My marriage is not perfect. We have faced many challenges from day one. We've had graduate school, dismissal from a job, addiction, conflict over money, living at the poverty level, unexpected pregnancy, the loss of a pregnancy and other major blows that may have separated other people. Through it all, my amazingly strong husband has loved me, and I have loved him. In fact, as I write this I realize how much MORE I love him than the day we said "I do".

In the past two years, I have watched as many men (and women) seem to forget or neglect their vows. It seems that when the going gets tough, or the sex life gets dim, they get moving on. I have watched as friends have faced the sadness of someone walking out, separation, the angst of will he or she return, the worry of their children being left, and most often its because the individual leaving is putting themselves first. When you give yourselves to a union, you are not asking to be thought of as an individual anymore, yet a team or a unified being. I have been overwhelmed with not being able to heal my friends hurts. I have been saddened by the gross lack of respect and love for someone that has been chosen to be your life partner. I have been mortified at the ease in which many leave.

Recently I asked my father if this was a phase that many people went through. When I first finished college, my good friend Jarod and I spoke about phases in life. Was this one of them? By phases, I meant college life, marriage , children in many friends and now divorce? Divorce is such a sad state of affairs. Its become so easy to obtain one that its more like the Ugg Boot that seems to stay in style and never completely go away. Sadly, the reasons behind the divorce are often deeply rooted in personal strife, which many of those left behind are willing to help their partner with, however that individual doesn't seem to recall the words they spoke to their partner on their wedding day. And leaving, is hurting so many more than just themselves. Their selfishness seems to radiate out to their immediate family, friends and those most affected are those who truly love them, especially their spouse or children.

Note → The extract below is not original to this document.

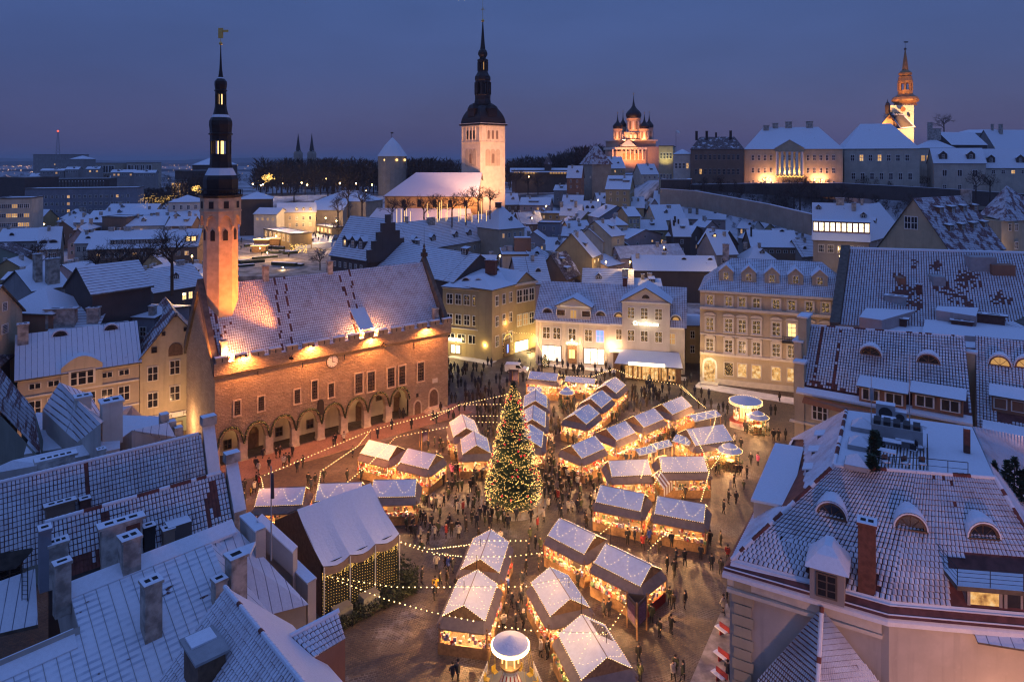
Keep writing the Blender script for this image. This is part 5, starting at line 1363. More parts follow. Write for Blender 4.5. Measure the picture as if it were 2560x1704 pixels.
H('d','pale mansion with tall plain snowy hip roof right of the palace',(703,264,1395,244),30,40,'hip','pale','snow_thin',[(4.4,7,1.8,3.2,'cross',.05,.1),(13,7,1.8,3.2),(20,7,1.6,2.4)],Y=325,hip=9,lit=.22,name='mansion',cat='building')
H('d','cream house with a lit balcony terrace on the hill',(1385,256,1720,250),14,178,'hip','pale','snow',[(5,5,1.8,3,'cross',.05,.2,'lit_dim')],Y=330,zb=22,chim=((.42,.5,2,1.6,8),(.6,.5,3.6,1.6,5)))
H('d','cream house with two gabled dormers on the cliff edge',(1528,394,2005,398),13,262,'gable','pale','snow',[(4.6,3,2,3.2,'double'),(11,3,1.6,2.2)],Y=312,lit=.12,zb=20,dorm=((.2,.12,3.2,2.4),(.74,.12,3.2,2.4)))
H('d','cream house with pinkish snowy roof at the right edge of the hill',(2003,436,2420,440),13,268,'gable','pale','snow',[(2,4,1.6,1.6)],Y=308,lit=.1,zb=18,dorm=((.15,.12,3,2.4),(.8,.12,3,2.4)))
H('d','house with dark gable end high on the hill',(1690,225,2015,240),16,112,'gable','dark','snow',[],Y=352,zb=22)
H('d','broad snowy roof highest at the right edge',(2095,262,2480,262),18,92,'gable','grey','snow',[],Y=366,zb=22,chim=((.35,.4,1.6,1.2,5),(.2,.5,1,1,3)))
H('d','long low roof line behind the dark gable end',(1745,120,2260,90),14,92,'hip','grey','snow',[],Y=395,zb=22)
# retaining walls along the cliff
def wall_run(label,pts,hgt,thick=1.2,mat='wall_dark',cap=True,name='retaining_wall'):
 t=thing(name,label,'wall',pts[0]-Vector((0,0,hgt)));q=MB();c=MB()
 for a,b_ in zip(pts,pts[1:]):
  u=(b_-a);u.z=0;u.normalize();n=Vector((-u.y,u.x,0))*thick
  A=[a,b_,b_+n,a+n];q.poly([a-Vz*hgt,b_-Vz*hgt,b_,a]);q.poly([(a+n),(b_+n),b_+n-Vz*hgt,a+n-Vz*hgt]);q.poly(A)
  if cap:c.slab([p+Vz*.2-n*.05 for p in A],.18)
 q.build('wall',M[mat],t)
 if cap:c.build('coping',M['snow_cap'],t)
wall_run('dark stone retaining wall along the foot of the hill palaces',[D(1652,446,326),D(1722,462,322),D(1862,459,318),D(2100,458,314),D(2330,470,305),D(2600,488,296)],6.5)
wall_run('square stone bastion corner with snow on top',[D(1652,449,322),D(1726,449,318),D(1730,447,330)],9,2,'wall_dark')
wall_run('long town wall with white snow coping slanting below the hill',[D(1650,472,300),D(1738,478,285),D(1806,490,268),D(1920,511,250),D(2028,536,225)],7,1.0,'wall_stone')
# --- the houses of the square's far side
hN=H('g','yellow three storey corner house with a hip roof at the back of the square',(25,198,478,232),17,30,'hip','yellow','snow',[(2.7,5,1.5,2.3,'cross'),(7.0,5,1.5,2.3,'cross'),(11.0,4,2.0,1.9,'double')],Y=148,hip=6,lit=.03,chim=((.72,.42,2.4,1.2,2.6,'brick_red'),),dorm=((.4,.12,2,1.0,'eyelid'),(.66,.12,2,1.0,'eyelid')),name='corner_house')
h_,P_,u_,n_,Ln_,ze_,zr_=hN;uu_=(u_.x,u_.y)
q=MB();q.box(P_(Ln_*.5,-.1,ze_-9.0),(Ln_,.3,.25),uu_);q.box(P_(Ln_*.5,-.1,ze_-.5),(Ln_,.4,.4),uu_);q.build('cornice',M['trim'],h_,kind='stuff')
window(h_,P_(Ln_*.27,-.06,ze_-13.4),uu_,2.6,1.9,'double','lit_shop','frame_dark');q=MB();q.box(P_(Ln_*.27,-.3,ze_-11.6),(3.0,.3,.6),uu_);q.build('lit_sign',M['lit_white'],h_)
light('POINT',P_(Ln_*.88,-1.0,ze_-11.7),200,(1,.66,.22),.15);light('POINT',P_(Ln_*.27,-3.0,ze_-12),900,(1,.72,.28),.3)
hN2=H('g','yellow lane side wing with a lit doorway garland',(478,232,690,178),12,110,'hip','yellow','snow',[(2.7,3,1.2,2.3),(7.0,3,1.2,2.3),(11.2,3,1.3,2.4)],Y=142.5,hip=4,lit=0,name='house_wing')
h_,P_,u_,n_,Ln_,ze_,zr_=hN2;uu_=(u_.x,u_.y)
q=MB();q.box(P_(Ln_*.6,-.2,ze_-15),(2.2,.3,3.4),uu_);q.build('door',M['wood_dark'],h_);window(h_,P_(Ln_*.6,-.4,ze_-13.4),uu_,.7,2.0,'plain','lit_blue','frame_dark')
q=MB()
for k in range(46):f=k/45;a=-1.6+3.2*f;q.bulb(P_(Ln_*.6+a*1.1,-.5,ze_-15+4.6*sqrt(max(0,1-(a/1.62)**4))),.06)
q.build('garland_light',M['bulb_gold'],h_,kind='stuff')
hN3=H('g','yellow pedimented house with a bright shop window on the lane',(690,182,880,150),14,75,'front','yellow','snow',[(2.9,3,1.7,3.0),(8.2,3,1.6,2.7)],Y=150,lit=.15,name='pedimented_house')
h_,P_,u_,n_,Ln_,ze_,zr_=hN3;uu_=(u_.x,u_.y)
q=MB();q.box(P_(Ln_*.5,-.15,ze_-.5),(Ln_+.8,.5,.5),uu_);q.build('cornice',M['trim'],h_);window(h_,P_(Ln_*.3,-.08,ze_-14.4),uu_,4.4,3.4,'shop','lit_shop','frame_dark',name='shop_window')
light('POINT',P_(Ln_*.3,-3,ze_-14),1100,(1,.70,.28),.4);light('POINT',P_(Ln_*.97,-1.5,ze_-13.5),800,(1,.62,.22),.2)
# the white building with two pediments
A_,B_=W(1339,794,9.4),W(1712,817,9.4)
hW=house('long white building with two pediments and bright shop windows behind the market',(1339,794.5,1712,817),W(1339,794.5,9.4).y,15,703,'gable','white','snow_tiles',[],name='shop_building',cat='building',zb=-.1)
h_,P_,u_,n_,Ln_,ze_,zr_=hW;uu_=(u_.x,u_.y)
def fx(x):return Ln_*(x-880)/(2255-880)
for x in(985,1085,1232,1385,1492):window(h_,P_(fx(x),-.05,ze_-2.9),uu_,1.7,2.6,'cross','lit_sparkle' if x<1490 else 'lit_blue','trim_white')
q=MB()
for x in(895,930,1150,1160,1310,1320,1545):q.box(P_(fx(x),-.1,0),(.5,.3,ze_-.6),uu_)
q.build('pilaster',M['trim'],h_,kind='stuff')
q=MB();q.box(P_(fx(1235),-.2,ze_-.7),(fx(1585)-fx(885),.6,.45),uu_);q.box(P_(fx(1920),-.2,ze_-.5),(fx(2255)-fx(1590),.5,.35),uu_);q.build('cornice',M['trim_white'],h_)
for x in(1035,1437):window(h_,P_(fx(x),-.1,2.35),uu_,4.3,3.3,'shop','shop_window','frame_dark',name='shop_window');light('POINT',P_(fx(x),-3.2,2.9),650,(1,.62,.36),.5)
q=MB();q.box(P_(fx(1232),-.2,.6),(1.9,.3,3.6),uu_);dr_=q.build('door',M['wood'],h_);window(dr_,P_(fx(1232),-.4,2.6),uu_,1.5,2.0,'double','lit_warm','wood')
for k in range(3):q=MB();q.box(P_(fx(1232),-.5-.3*k,0),(3.2+.3*k,.7+.6*k,.45-.15*k),uu_);q.build('step',M['trim'],h_)
q=MB()
for x,y in((-.9,0),(-.45,.15),(0,.2),(.45,.15),(.9,0),(0,.75)):q.ball(P_(fx(1232)+x*1.1,-.5,4.75+y),.23,6,4)
q.build('lit_emblem',M['lit_white'],h_);light('POINT',P_(fx(1232),-1.5,4.2),120,(1,.75,.4),.2)
def pediment(x0,x1,zb,zt_,zp,dep,tp,mat,win):
 s0,s1=fx(x0),fx(x1);q=MB()
 q.poly([P_(s0,-tp,zb),P_(s1,-tp,zb),P_(s1,-tp,zt_),P_((s0+s1)/2,-tp,zp),P_(s0,-tp,zt_)])
 q.poly([P_(s0,dep,zb),P_(s0,-tp,zb),P_(s0,-tp,zt_),P_(s0,dep,zt_)]);q.poly([P_(s1,-tp,zb),P_(s1,dep,zb),P_(s1,dep,zt_),P_(s1,-tp,zt_)])
 pd=q.build('pediment',M[mat],h_)
 q=MB();m_=(s0+s1)/2;o=.45
 q.slab([P_(s0-o,-tp-o,zt_-.1),P_(m_,-tp-o,zp+.2),P_(m_,dep,zp+.2),P_(s0-o,dep,zt_-.1)],.22,0,1);q.slab([P_(m_,-tp-o,zp+.2),P_(s1+o,-tp-o,zt_-.1),P_(s1+o,dep,zt_-.1),P_(m_,dep,zp+.2)],.22,0,1)
 q.build('pediment_roof',[M['snow'],M['coping']],pd)
 q=MB();q.box(P_(m_,-tp-.1,zt_-.25),(s1-s0+.4,.4,.28),uu_);q.build('cornice',M['trim_white'],pd)
 for fx_,z,w,hh,st,g in win:window(pd,P_(m_+fx_,-tp-.05,z),uu_,w,hh,st,g,'trim_white')
 return pd,m_
pd,m_=pediment(1085,1400,ze_,ze_+2.9,ze_+4.5,5.0,-.2,'wall_white',((0,ze_+1.2,1.5,1.9,'double','lit_dim'),(-2.6,ze_+1.4,2.0,1.3,'plain','glass_dark'),(2.6,ze_+1.4,2.0,1.3,'plain','glass_dark')))
light('POINT',P_(m_-2,-1.0,ze_+2.9),14,(1,.7,.35),.1);light('POINT',P_(m_+2,-1.0,ze_+2.9),14,(1,.7,.35),.1)
pd,m_=pediment(1698,2125,0,ze_+4.6,ze_+7.3,8.0,.5,'wall_white',tuple((fx(x)-fx(1911),ze_+2.3,1.55,2.4,'six','lit_sparkle')for x in(1778,1898,2025))+tuple((fx(x)-fx(1911),z,1.55,2.3,'cross','lit_sparkle')for z in(ze_-2.2,ze_-6.3)for x in(1778,1898,2025)))
q=MB();N_=8;q.poly([P_(m_+.75*cos(pi*k/N_),-.58,ze_+5.3+.75*sin(pi*k/N_))for k in range(N_+1)]);q.build('lunette',M['glass_dark'],pd)
sgp=P_(m_,-.75,ze_+.25);q=MB();q.box(sgp-Vz*.12,(5.6,.08,.16),uu_);sgn=q.build('sign_rail',M['iron'],h_)
emis('sign_glow',(1,.86,.60),7.0)
text3d('Cranthouse',P_(m_,-.85,ze_+.35),uu_,1.05,'sign_glow',sgn,ext=.06);light('POINT',P_(m_,-1.6,ze_+.3),90,(1,.8,.5),.4)
for x in(2140,):window(h_,P_(fx(x),-.05,ze_-2.5),uu_,1.5,2.3,'cross','lit_dim');window(h_,P_(fx(x),-.05,ze_-6.6),uu_,1.5,2.3,'cross','lit_sparkle')
window(h_,P_(fx(1667),-.05,ze_-2.3),uu_,1.3,2.3,'cross','lit_sparkle')
q=MB();q.box(P_(fx(1660),-.2,.1),(1.9,.3,3.2),uu_);q.build('door',M['wood_dark'],h_);q=MB();q.slab([P_(fx(1590),-1.4,4.0),P_(fx(1722),-1.4,4.0),P_(fx(1722),0,4.2),P_(fx(1590),0,4.2)],.2);q.build('door_canopy',M['snow'],h_)
for x,e in((1595,260),(1305,60),(905,60),(1660,80)):light('POINT',P_(fx(x),-1.2,4.8),e*2.0,(1,.55,.24),.12)
for x,dz in((985,.3),(1492,.3),(2175,.3),(1660,.3)):dormer(h_,lambda s,t:P_(s,t,zr_-abs(t-7.5)*(zr_-ze_)/7.5),u_,n_,fx(x),1.1,2.0,1.0,'eyelid','lit_dim' if x>1500 else 'glass_dark','wall_dark',15)
chimney(h_,P_(fx(1690),7.5,zr_-.8),uu_,.9,.9,2.2,'brick_red')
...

I have spent a lot of time in contemplation. I have spent many a day and night listening to friends who struggle with this awful epidemic which seems to be rampant here in the 28-40 age bracket and I have been praying about this. Praying hasn't given me a complete answer, even asking God why this is happening? The six marriages of friends that have been dismantled in the past two years have truly shaken my understanding of marriage and love....so really, is the world not realizing what Marriage Truly is. Many people are fighting for the right to acknowledge their love through marriage and those who have taken those vows seem to neglect the meaning go. Are you REALLY just going to walk away from such a special gift?